3.3.8.70 Uniform guidance - property management
Capital assets purchased with federal funds are subject to federal property standards. The federal requirements are found in the Uniform Administrative Requirements, Cost Principles, and Audit Requirements of Federal Awards (Uniform Guidance - 2 CFR §§200.310-316). They apply whether the assets are purchased in whole or in part with federal resources and are in addition to the accountability requirement prescribed by our office. The federal rules are in effect during the time the asset is owned by the government until official disposition has occurred. Also, government should be aware some federal agencies may publish deviations from the Uniform Guidance due to statutory requirements. Note the April 22, 2024 revisions to the Uniform Guidance increased in the capitalization threshold from $5,000 to $10,000. The revisions to the administrative requirements and cost principles are effective to new federal awards executed by a federal agency on or after October 1, 2024.

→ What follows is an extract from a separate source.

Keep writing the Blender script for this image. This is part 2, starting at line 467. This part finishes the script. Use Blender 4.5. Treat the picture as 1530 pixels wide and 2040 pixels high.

3.3.10.80 Improvements, repairs and maintenance
Costs related to an existing asset need to be carefully evaluated as they are incurred to determine whether they should be expensed or capitalized. This evaluation will depend on the nature of the cost as well as the government’s policy.
Routine repair and maintenance costs should be reported to normal, functional expenditure BARS codes.
Costs that represent betterments, such as those that increase service capacity or efficiency should be reported as capital expenditure using the BARS 594 or 595 codes. For example, an increase in service capacity is a road that is widened to include another lane. An example of an increase in efficiency might be the ability to raise the speed limit of a road due to the addition of entrance or exit ramps. To the extent that a project is partially a betterment, the amount of the betterment should be estimated and capitalized.
Costs that extend useful life should also be capitalized. For example, a road that is fully depreciated undergoes significant reconstruction. The costs of the reconstruction should be capitalized.
Footnote
[1] Special items result from significant transactions or other events within the control of management that are either unusual in nature or infrequent in occurrence. Extraordinary items are both unusual in nature and infrequent in occurrence.